Par conséquent, la scène musicale est en perpétuelle ébullition. Chaque
jour, on voit apparaître des groupes nouveaux dont les styles sont très
variés. D’une certaine façon, il n’est pas faux d’affirmer qu’à la
différence des jeunes européens ou américains, le rock est perçu par la
jeunesse japonaise comme un vecteur de renouvellement et de fraîcheur
par rapport à d’autres moyens d’expressions artistiques.
A
ce propos, il n’est pas rare que le rock serve à exprimer une certaine
frustration vis-à-vis de la société. C’est souvent le cas en Occident.

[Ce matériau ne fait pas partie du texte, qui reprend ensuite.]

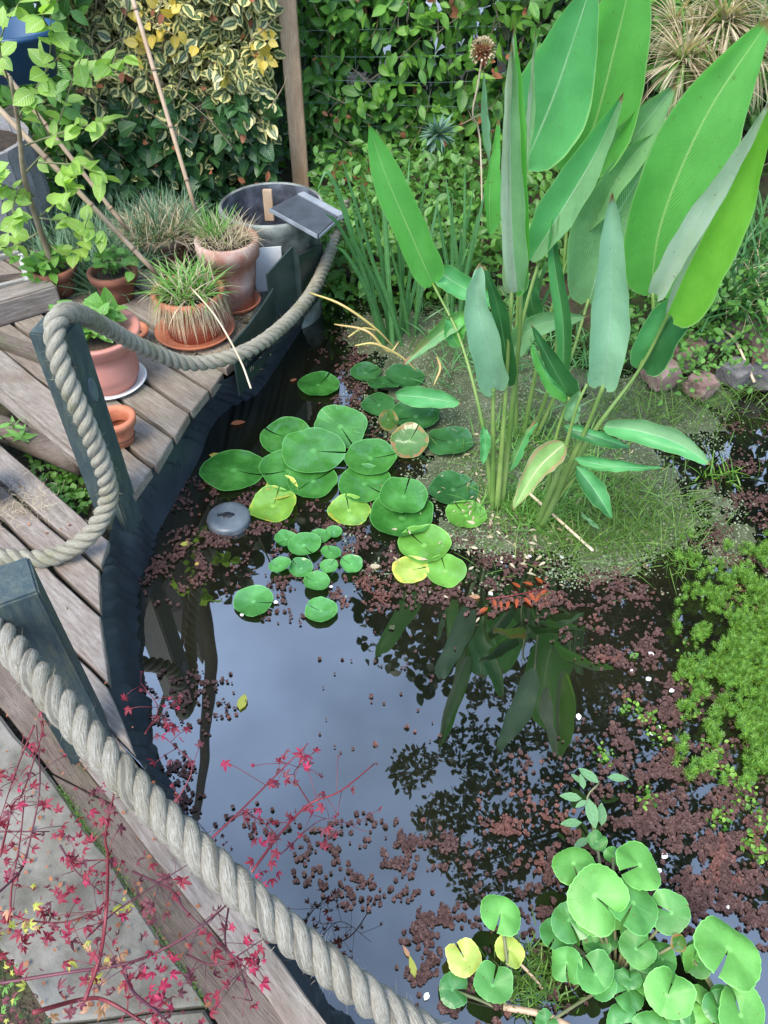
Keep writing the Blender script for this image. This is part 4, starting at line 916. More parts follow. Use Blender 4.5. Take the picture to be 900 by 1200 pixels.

Qu’en est-il aujourd’hui au Japon qui, dans les années 1980, a connu un
groupe comme RC Succession dont le combat portait notamment sur le
nucléaire ? F. S. : Actuellement, il y a très peu de
groupes ou d’artistes de rock qui expriment de façon directe leur
opposition au pouvoir ou à la société. Cependant, l’expression d’un
malaise à l’égard de la société actuelle ou de la situation dans le
monde se retrouve sous différentes formes dans la musique de nombreux
artistes. Plutôt que de provoquer le public avec des provocations, ils
choisissent des formes plus adaptées, plus subtiles peut-être pour
amener les Japonais à prendre conscience des réalités pas toujours très
réjouissantes de notre monde.
Bien
que la scène musicale japonaise semble en bonne santé, le marché du
disque traverse au Japon comme dans d’autres pays une crise. Le
développement de nouvelles formes de distribution notamment via
Internet est en train de bouleverser le marché de la musique. Qu’en
pensez-vous ? F. S. : Notre magazine se positionne
comme un guide destiné à aider ses lecteurs à faire leur choix face à
la multitude des nouveaux albums qui paraissent tous les mois. En ce
qui concerne la diffusion de la musique par des voies alternatives
comme Internet, il est vrai que cela se développe au Japon. Même si le
prix des morceaux reste élevé, allant de 157 yens à 368 yens [de 1,15
euro à 2,70 euros] le titre, alors qu’en Europe ou aux Etats-Unis le
prix ne dépasse pas un euro, il est évident que les Japonais sont de
plus en plus nombreux à se laisser séduire par l’achat de musique en
ligne. Le succès du iPod, le lecteur MP3 conçu par l’Américain Apple, a
prouvé aux entreprises japonaises qu’il était temps de rapprocher le
soft (la musique) du hard (le baladeur) afin de faciliter la
distribution. L’avènement des téléphones portables capables de stocker
de la musique et de la télécharger directement depuis un site Internet
illustre cette évolution. Néanmoins il existe des différences notables
entre le Japon et les autres pays qui empêchent un développement plus
rapide de ce secteur. La question des droits d’auteur (partagés entre
la maison de disque et l’artiste) ou encore l’existence des magasins de
location de disques bon marché ralentissent la progression.
Parmi les jeunes artistes japonais d’aujourd’hui, selon vous, quels sont les plus prometteurs ? F. S. : Bump of Chicken, Cocco et Ellegarden pour ne citer que ceux-là.